20 Mar 2012

Memoirs from the Death Camps

Yesterday night when I reading blogs of my buddies at 2wapworld… I read one touching blog written by my sister Amela. Today I requested her to allow me posting her work here at my blog… and kindly she permitted me to post it. I am thankful to my dear sister Amela Leyla Hodzych for allowing me to share her blog here.


Memoirs from the Death Camps 

Polish concentration camp survivor weeping near charred corpse of a friend

The early morning. The stagnant air. The silence. Everything has stopped. Outside. In the hall. In us. Like pearls threaded along the walls, the prisoners. Are we all here?

Good, no one is missing. They won't have to make a new list. The same routine. Only few are sleeping. Or seems to be asleep. Others are sitting in a twilight, and gazing at themselves a recognizable point. What are they thinking? How are they?

The wounds are healing. Intolerable pain. The uncertainty and fear. It's not the fear of beatings, or death. The fear is something in between, vague and unattainable, unpredictable, when everything stops and waits.

When they beat, first they kill the fear. Simply, you hear your name, it stuffiness the air, it hit the wall somewhere next to you and bounce off like a wedge and crashes down there in the darkness. You go out, without a fear, slowly, empty... And half drunk crowd is waiting for you to come out. You see human creatures, people with names and faces, with batons and rifle butts, bars, chains ...

Only the first kicks hurt. The tenth, fiftieth, hundredth - do not hurt. You see whiteness. White heat. Everything around you is white. And strangely, it's even pleasant, warm and sticky. And grudge! And defiance! They were masters of life and death. They have the power. I have love. AND love is the power. I'm stronger. I want to be stronger. I will not give up, I, I, I want! I want to live! Well, you will not kill me!

And now, with the first outlines of light, without movement, without saying a word, no questions and comments, we have finished, in ourselves, separately, one more terrible story. We communicate via eye contact. The eyes says it all. About whose have been those cries last night. And whom they broke the fingers and ribs.And whom they put out cigarette butts on the bare skin. ...

Slowly I perceive faces. Every morning I see a new faces, but the same people. Again and again disfigured. Each in a different way. Like an exhibition of masks from horror movies. Beaten, cut, and swollen faces..

It smells. Everyone smells. Smells blood on the walls. The air smell. And in the hall. Unbearable smell all around us. Breath of death. Yes, it smells like death.
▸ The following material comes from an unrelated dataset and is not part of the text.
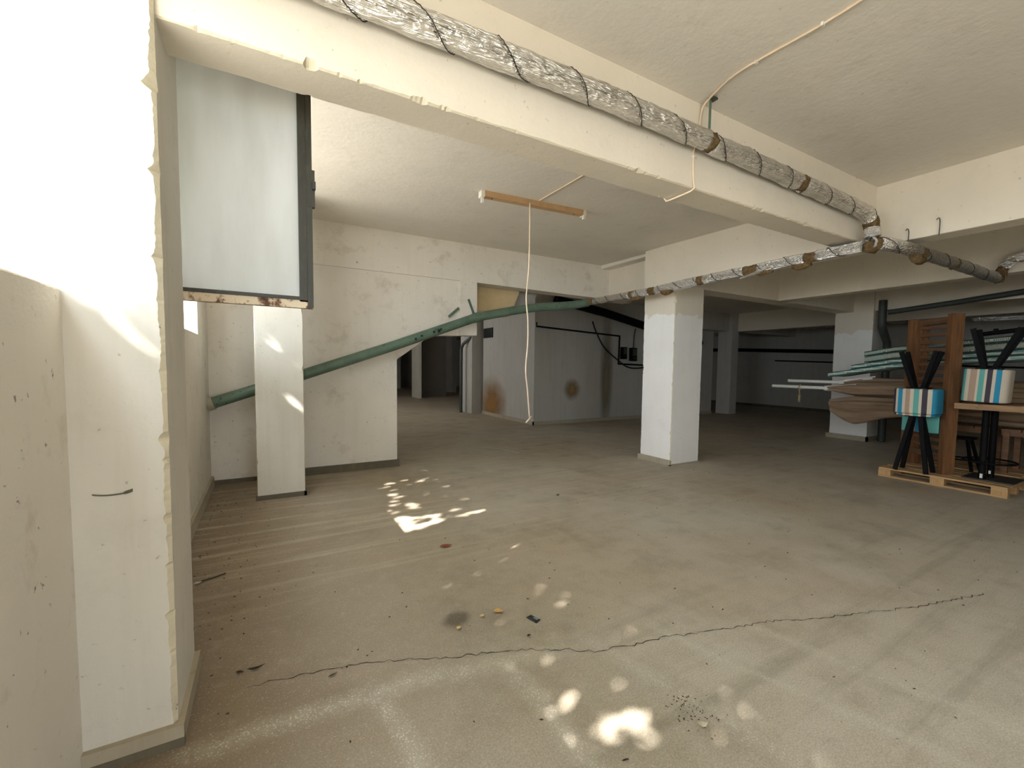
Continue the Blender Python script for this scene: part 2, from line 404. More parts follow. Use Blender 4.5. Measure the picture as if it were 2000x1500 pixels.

And eyes. Eyes of hungry and thirsty prisoners. Everyone's are the same...Gray. Ash-gray. Dry and withered. Extinguished. Lifeless. Or mine are such and this is how I see them?
 
And the questions in your head...Are we going to eat today? Will they give us a water? Allow to ventilate room? Will we be allowed to look through the window? To whisper? Will they beat us? Always the same questions. And conjecture. And anxiety. And hope. Usually the unsure answers.

Women survivors in the barracks at Birkenau

And when you by some miracle survive that hell, they ask u about the war. About the pain. Stupid question how did you felt, what was giving you the strength to hold on. And you just want to forget, to heal scars on the body and the soul ....
 
It's not worth to talk about the horrible killings, the human fear, the atrocities of people, it should not be remembered, nor anybody should feel sorry for what had happened, nor anyone should praise it.

It is best to forget, and let all that is ugly to die, and that children do not sing songs about revenge. I hope that my children will never hear the sound of grenades, of whistling bullets, standing in line for humanitarian help.....watch the death, struggle for bare survival ... I hope and pray that my children will never know the meaning of the word war.